はじめに

はじめに

このホームページは、芥川賞作家故八木義徳を偲んで、水の輪倶楽部が 運営しています。水の輪倶楽部は、八木義徳の最後の弟子であるメンバーが結成した非営利団体です。ホームページを開設するにあたって、八木義徳と交流のあった作家の方々にコメントを寄せていただきました。

「白木の真実」佐伯一麦氏

白木の真実...これこそが私小説精神の髄だ、ということを、私は、八木義徳氏の小説から、また直に発せられた言葉から学んで来た。白木とは、むろん桂離宮のような日本建築に代表される美意識である。
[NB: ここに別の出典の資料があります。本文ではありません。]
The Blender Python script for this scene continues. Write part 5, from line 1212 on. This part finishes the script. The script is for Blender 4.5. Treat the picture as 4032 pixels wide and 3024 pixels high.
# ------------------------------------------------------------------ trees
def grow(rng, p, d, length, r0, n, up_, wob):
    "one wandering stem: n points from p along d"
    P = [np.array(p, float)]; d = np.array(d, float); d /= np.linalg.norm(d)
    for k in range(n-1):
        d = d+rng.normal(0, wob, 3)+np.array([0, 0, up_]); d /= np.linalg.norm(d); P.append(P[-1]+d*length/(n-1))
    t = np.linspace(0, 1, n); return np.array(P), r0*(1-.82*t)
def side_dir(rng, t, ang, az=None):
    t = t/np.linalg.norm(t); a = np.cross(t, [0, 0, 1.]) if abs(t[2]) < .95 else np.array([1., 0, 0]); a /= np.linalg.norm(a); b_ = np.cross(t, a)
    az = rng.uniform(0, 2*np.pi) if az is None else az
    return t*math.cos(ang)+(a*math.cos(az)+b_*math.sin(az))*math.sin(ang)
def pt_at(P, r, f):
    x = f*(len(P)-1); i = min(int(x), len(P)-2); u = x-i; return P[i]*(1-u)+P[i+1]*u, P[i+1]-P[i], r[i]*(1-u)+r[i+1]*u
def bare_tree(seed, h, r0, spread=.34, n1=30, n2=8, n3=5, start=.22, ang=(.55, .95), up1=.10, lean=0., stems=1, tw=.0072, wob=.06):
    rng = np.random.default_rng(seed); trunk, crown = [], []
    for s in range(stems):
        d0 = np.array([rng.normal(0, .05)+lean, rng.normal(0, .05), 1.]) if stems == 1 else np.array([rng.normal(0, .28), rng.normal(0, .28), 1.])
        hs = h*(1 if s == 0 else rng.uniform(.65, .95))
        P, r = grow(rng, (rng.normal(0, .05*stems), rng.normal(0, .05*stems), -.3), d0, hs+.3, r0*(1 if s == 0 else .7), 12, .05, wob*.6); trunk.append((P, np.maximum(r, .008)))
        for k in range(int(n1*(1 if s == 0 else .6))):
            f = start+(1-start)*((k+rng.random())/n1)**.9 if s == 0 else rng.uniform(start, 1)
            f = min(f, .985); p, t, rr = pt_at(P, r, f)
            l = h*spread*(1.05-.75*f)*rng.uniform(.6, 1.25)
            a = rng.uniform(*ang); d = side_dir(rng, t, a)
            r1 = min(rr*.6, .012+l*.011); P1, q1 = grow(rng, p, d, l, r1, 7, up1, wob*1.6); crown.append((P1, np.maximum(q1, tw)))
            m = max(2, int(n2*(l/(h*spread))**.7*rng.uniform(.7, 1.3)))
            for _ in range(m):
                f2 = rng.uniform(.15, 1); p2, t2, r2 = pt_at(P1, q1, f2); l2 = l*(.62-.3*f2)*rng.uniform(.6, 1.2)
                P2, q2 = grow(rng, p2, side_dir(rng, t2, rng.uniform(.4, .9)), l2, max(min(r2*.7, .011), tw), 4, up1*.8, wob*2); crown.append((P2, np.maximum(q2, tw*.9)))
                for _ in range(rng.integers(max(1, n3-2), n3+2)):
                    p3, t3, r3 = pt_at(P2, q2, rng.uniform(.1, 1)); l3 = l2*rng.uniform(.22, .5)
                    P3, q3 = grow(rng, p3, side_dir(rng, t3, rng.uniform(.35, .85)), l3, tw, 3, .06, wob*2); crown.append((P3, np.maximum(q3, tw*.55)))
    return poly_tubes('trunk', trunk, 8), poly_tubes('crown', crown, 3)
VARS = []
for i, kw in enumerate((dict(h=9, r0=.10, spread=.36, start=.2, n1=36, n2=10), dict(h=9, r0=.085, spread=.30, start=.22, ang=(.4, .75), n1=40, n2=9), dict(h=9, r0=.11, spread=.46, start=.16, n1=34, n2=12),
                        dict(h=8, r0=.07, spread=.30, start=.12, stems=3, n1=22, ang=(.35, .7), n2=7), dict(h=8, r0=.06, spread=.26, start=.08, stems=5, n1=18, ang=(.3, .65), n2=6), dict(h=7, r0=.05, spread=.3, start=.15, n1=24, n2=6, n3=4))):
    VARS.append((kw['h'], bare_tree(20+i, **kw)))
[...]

また素なるもの、生のものを尊ぶ日本人の心性を意味するのだろう。だが、八木さんの言う白木とはそれだけにはとどまらない。荒削りの剥き出しの木肌が見せる自然の猛々しさ、生命力も込められているように感じられる。

「私の灯台」 三浦哲郎氏

私は、八木さんの全集の一冊を机辺の目の届くところに置いている。手に取ってなかの数行を読むこともあるが、そうしなくても、そこに八木さんの厳しい精進の結晶がある。八木さんがそこに正坐してこちらを黙って見ておられる、そう思うだけでいい。ただそれだけで、眠気も迷いも醒め、私は鼓舞されて背筋が伸びる。八木さんの文学には学生時代から親しんできたが、八木さんは、私のような酔いどれ船には常に灯台のような存在であった。

感性と理性」 吉村昭氏 

私は、二十四歳の春から小説を書きはじめたが、八木先生は私が同人雑誌に発表した短篇を必ず読んで下さった。その批評は文学者らしい秀れた感性にみちたものであったが、同じに理性に裏打ちされた堅固なものでもあった。その批評に、文学とはなんであるのかを知り、文学者としての姿勢も見た。
先生は亡くなられるまで私を昭君と呼んでおられたが、私をそのように呼ぶ文学者はいない。先生は私の文学上の唯一の師であった。